We're going to learn about how to apply those persuasion frameworks to effective landing page design. We're going to do all the stuff and see a lot more tests like this.

Now, to end off lecture one, it's exciting. I'm really pumped for this whole course. Your mission (if you choose to accept it): run your own five second test – very simple. Find two to five people who haven't seen your homepage and who don't know what your company does, they don't know what products you sell. Take a screenshot, show them an image of your homepage for just five seconds and remove it. If your company has a lot of brand recognition, remove the logo wherever that logo is, and ask them two very simple questions: what do you sell, what products or services do you sell and what is your main value proposition, what's in it for the customer, what are the benefits, the emotional and psychological payoffs of engaging with your services or buying your product.


Ask them those two simple questions. I think you'll find some pretty interesting results. Hopefully everyone will get it right, but it's an exercise to get yourself into the testing mindset, it's an exercise to help you step into the shoes of objective people.
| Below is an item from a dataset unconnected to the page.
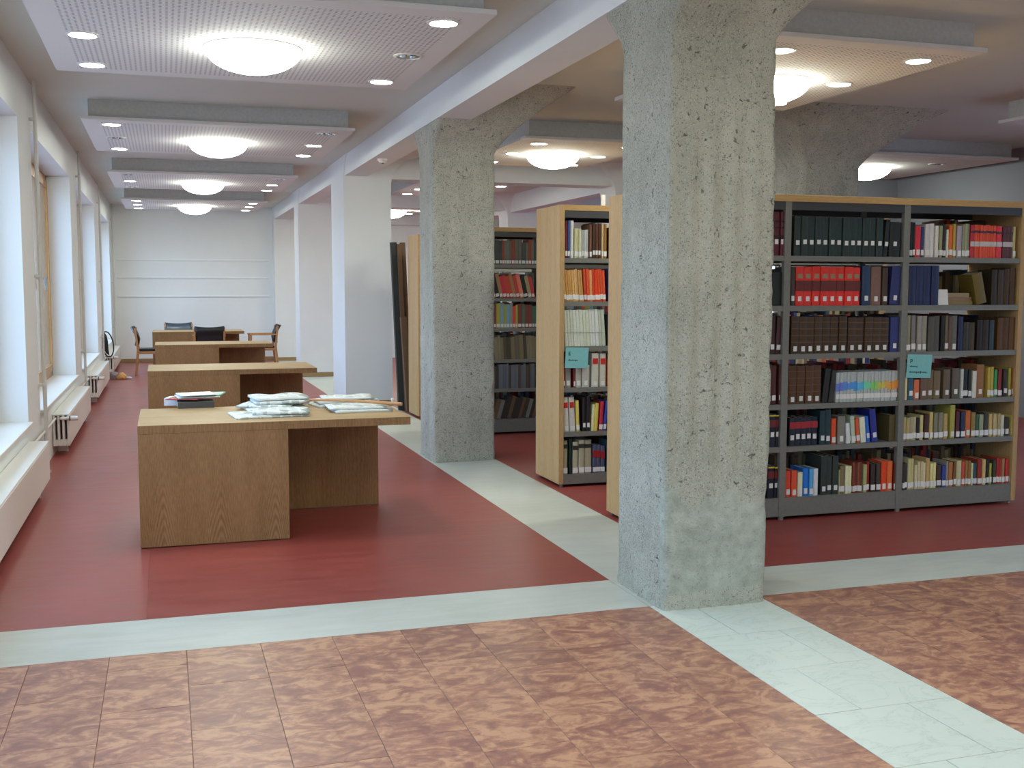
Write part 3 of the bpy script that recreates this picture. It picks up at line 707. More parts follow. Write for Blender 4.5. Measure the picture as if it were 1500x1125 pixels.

You're going to start getting a sense that not everybody sees your landing page, not everybody understands your message. You're not conveying to everybody what you think you're conveying to them, and people don't use your website the way you think they're going to use.

We're going to talk about that as well in the future chapters in much greater, detail but I think this is going to be a very exciting exercise for you to do, and please let me know the results that you get, because I'm really excited to see how you guys are interpreting this test and the type of results you're getting.

So with that we will conclude chapter one. Again, very, very excited about this course!